====== DATA FOR THIS TASK

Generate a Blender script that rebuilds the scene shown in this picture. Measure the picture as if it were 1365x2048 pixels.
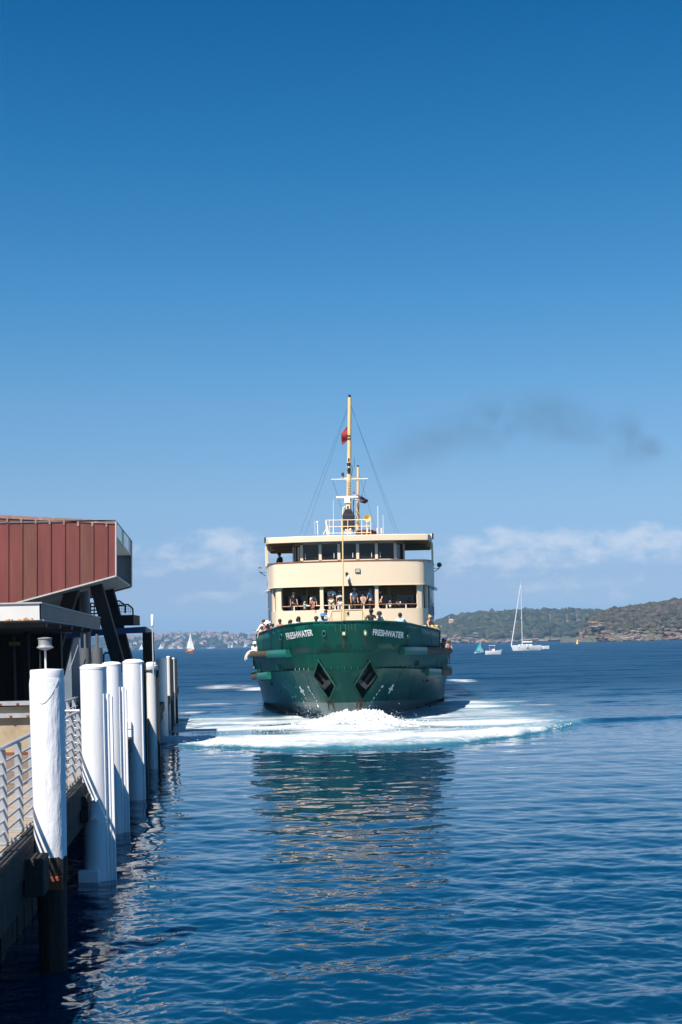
import bpy, bmesh, math, random
import numpy as np
from mathutils import Vector, Matrix, Euler
from mathutils.bvhtree import BVHTree

for o in list(bpy.data.objects):
    bpy.data.objects.remove(o, do_unlink=True)
SC = bpy.context.scene
COL = SC.collection
R = math.radians
random.seed(7)
rng = np.random.default_rng(11)

# ------------------------------------------------------------------ camera
EYE = 3.7                 # eye height above the harbour water
ROLL = 0.0222
cam = bpy.data.cameras.new("camera")
cam.lens = 50.0
cam.sensor_width = 36.0
cam.sensor_fit = 'AUTO'
cam.shift_y = 264.0 / 2048.0
cam.clip_start = 0.1
cam.clip_end = 60000.0
CAM = bpy.data.objects.new("camera", cam)
COL.objects.link(CAM)
CAM.matrix_world = Matrix.Translation((0, 0, EYE)) @ Matrix.Rotation(R(90), 4, 'X') @ Matrix.Rotation(-ROLL, 4, 'Z')
SC.camera = CAM

# ------------------------------------------------------------------ sky
SUN_EL, SUN_AZ = R(55), R(31)      # sun behind the photographer's left shoulder
SUN_DIR = Vector((-math.sin(SUN_AZ) * math.cos(SUN_EL), -math.cos(SUN_AZ) * math.cos(SUN_EL), math.sin(SUN_EL)))
W = bpy.data.worlds.new("World")
SC.world = W
W.use_nodes = True
nt = W.node_tree
nt.nodes.clear()
def wn(t, **kw):
    n = nt.nodes.new(t)
    for k, v in kw.items():
        setattr(n, k, v)
    return n
def wl(a, b):
    nt.links.new(a, b)
out = wn("ShaderNodeOutputWorld")
bg = wn("ShaderNodeBackground")
sky = wn("ShaderNodeTexSky")
sky.sky_type = 'NISHITA'
sky.sun_disc = False
sky.sun_elevation = SUN_EL
sky.sun_rotation = math.atan2(SUN_DIR.x, SUN_DIR.y)
sky.altitude = 0.0
sky.air_density = 1.0
sky.dust_density = 0.6
sky.ozone_density = 2.6
bg.inputs['Strength'].default_value = 0.078
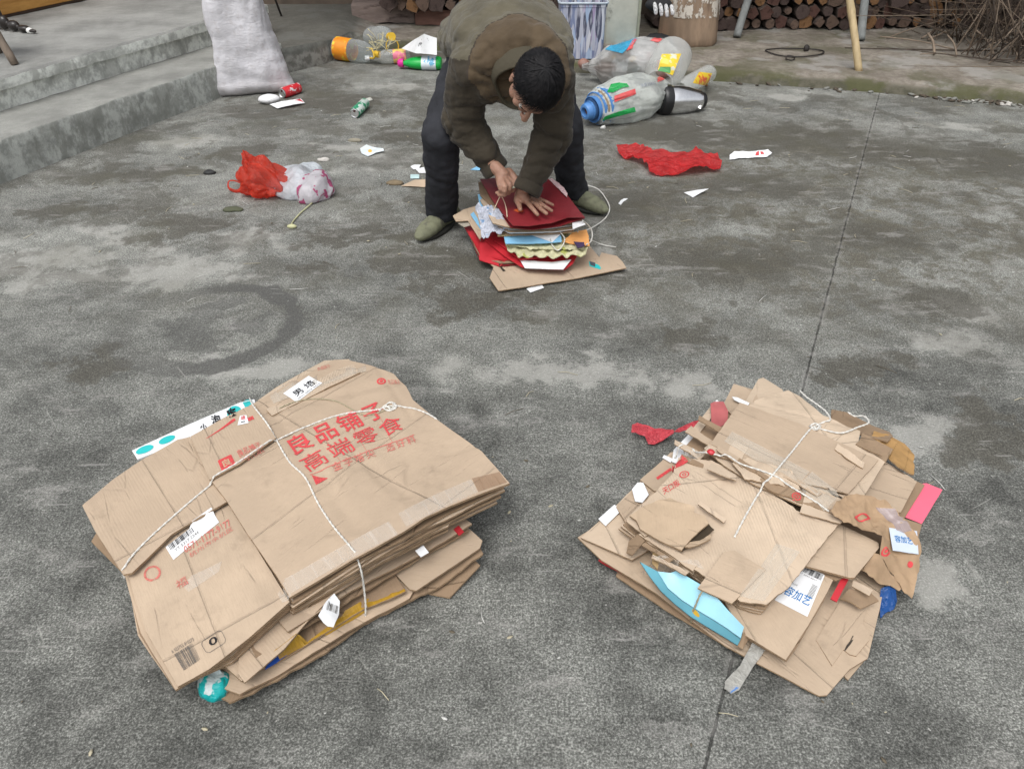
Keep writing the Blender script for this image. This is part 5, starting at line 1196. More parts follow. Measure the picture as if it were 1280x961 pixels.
# ------------------------------------------------------------------ THE MAN
def chain(S, pts, rs_, sc=None, dens=.28):
    """spheres along a limb; sc = ellipsoid scale per end"""
    for i in range(len(pts)-1):
        a, b = Vector(pts[i]), Vector(pts[i+1]); ra, rb = rs_[i], rs_[i+1]; L = (b-a).length
        n = max(1, int(L/(dens*min(ra, rb))))
        for k in range(n+1):
            f = k/n; S.append((a.lerp(b, f), ra+(rb-ra)*f, sc))
def remeshed(name, S, voxel, smooth=6, sub=2):
    bm = bmesh.new()
    for (c, r, sc) in S:
        if sc is None: M = Matrix.Diagonal((r, r, r, 1))
        elif isinstance(sc, Matrix): M = sc.to_4x4() @ Matrix.Diagonal((r, r, r, 1))
        else: M = Matrix.Diagonal((r*sc[0], r*sc[1], r*sc[2], 1))
        bmesh.ops.create_icosphere(bm, subdivisions=sub, radius=1, matrix=Matrix.Translation(c) @ M)
    me = bm_mesh('tmp', bm); o = bpy.data.objects.new('tmp', me); C.objects.link(o)
    m = o.modifiers.new('r', 'REMESH'); m.mode = 'VOXEL'; m.voxel_size = voxel
    s = o.modifiers.new('s', 'SMOOTH'); s.factor = .5; s.iterations = smooth
    dg = bpy.context.evaluated_depsgraph_get(); out = bpy.data.meshes.new_from_object(o.evaluated_get(dg))
    bpy.data.objects.remove(o); bpy.data.meshes.remove(me); out.name = name
    return out
def orient(f, u, s=(1, 1, 1)):
    """matrix with columns left, forward, up, scaled"""
    f = Vector(f).normalized(); u = Vector(u); u = (u-f*u.dot(f)).normalized(); l = u.cross(f)
    return Matrix(((l.x*s[0], f.x*s[1], u.x*s[2]), (l.y*s[0], f.y*s[1], u.y*s[2]), (l.z*s[0], f.z*s[1], u.z*s[2])))
MAN = empty('person', (0.0, 3.4, 0), 'person in an olive-brown jacket and dark trousers bending over the paper pile to tie it', 'person')
HC = UY(669, 106, 2.80)
HU = Vector((.33, -.90, .22)).normalized(); HF = Vector((-.20, -.28, -.94)); HF = (HF-HU*HF.dot(HU)).normalized(); HLft = HU.cross(HF)
def hp_(l, f, u): return HC+HLft*l+HF*f+HU*u
shR, elR, cuR = UY(590, 84, 3.06), UY(577, 152, 3.14), UY(612, 201, 3.11)      # image left arm (his right)
shL, elL, cuL = UY(692, 92, 3.03), UY(692, 165, 3.10), UY(664, 226, 3.02)
wrR = U(618, 208, .405); wrL = U(653, 237, .318)
pel = Vector((-.06, 3.50, .86)); nek = UY(655, 80, 2.99)
kR, aR = UY(551, 170, 3.20), UY(553, 270, 3.37); kL, aL = UY(706, 160, 3.42), UY(716, 250, 3.64)
hR, hL = Vector((-.15, 3.50, .76)), Vector((.07, 3.52, .80))
S = []
# skull, face, ears
MH = orient(HF, HU)
def E_(l, f, u, a, b, c): S.append((hp_(l, f, u), 1, orient(HF, HU, (a, b, c))))
E_(0, -.008, .025, .074, .092, .085); E_(0, .03, -.02, .064, .062, .075); E_(0, .045, -.065, .045, .045, .045); E_(0, .07, -.085, .022, .018, .018)
E_(0, .082, .018, .045, .014, .014)
for s_ in (-1, 1):
    E_(s_*.040, .065, -.030, .022, .018, .018); E_(s_*.078, -.008, -.015, .010, .017, .030); E_(s_*.080, .000, -.033, .008, .010, .012); E_(s_*.045, .03, -.07, .022, .03, .02)
for k in range(6): E_(0, .090+.006*k, .0-.008*k, .008+.0012*k, .010, .010)
E_(-.012, .105, -.042, .009, .010, .008); E_(.012, .105, -.042, .009, .010, .008); E_(0, .088, -.062, .022, .010, .006); E_(0, .085, -.073, .020, .011, .006)
chain(S, [hp_(0, -.02, -.05), nek+Vector((0, .03, -.03)), Vector((.02, 3.15, .85))], [.058, .058, .10])
chain(S, [Vector((.02, 3.15, .85)), Vector((-.03, 3.35, .88)), pel], [.10, .09, .11])
for a_, b_, c_, w_, rr in ((shR, elR, cuR, wrR, 1), (shL, elL, cuL, wrL, 1)):
    chain(S, [Vector((.02, 3.12, .86)), a_, b_, c_, w_], [.06, .05, .040, .030, .026])
for a_, b_, c_ in ((hR, kR, aR), (hL, kL, aL)): chain(S, [pel, a_, b_, c_, Vector((c_.x, c_.y, .06))], [.09, .08, .05, .04, .035])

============

__STATED EXERCISE__: Only the number is wanted: how many lines of the material above include the word "picture"?

__SOLUTION FOR THIS PROBLEM__: 2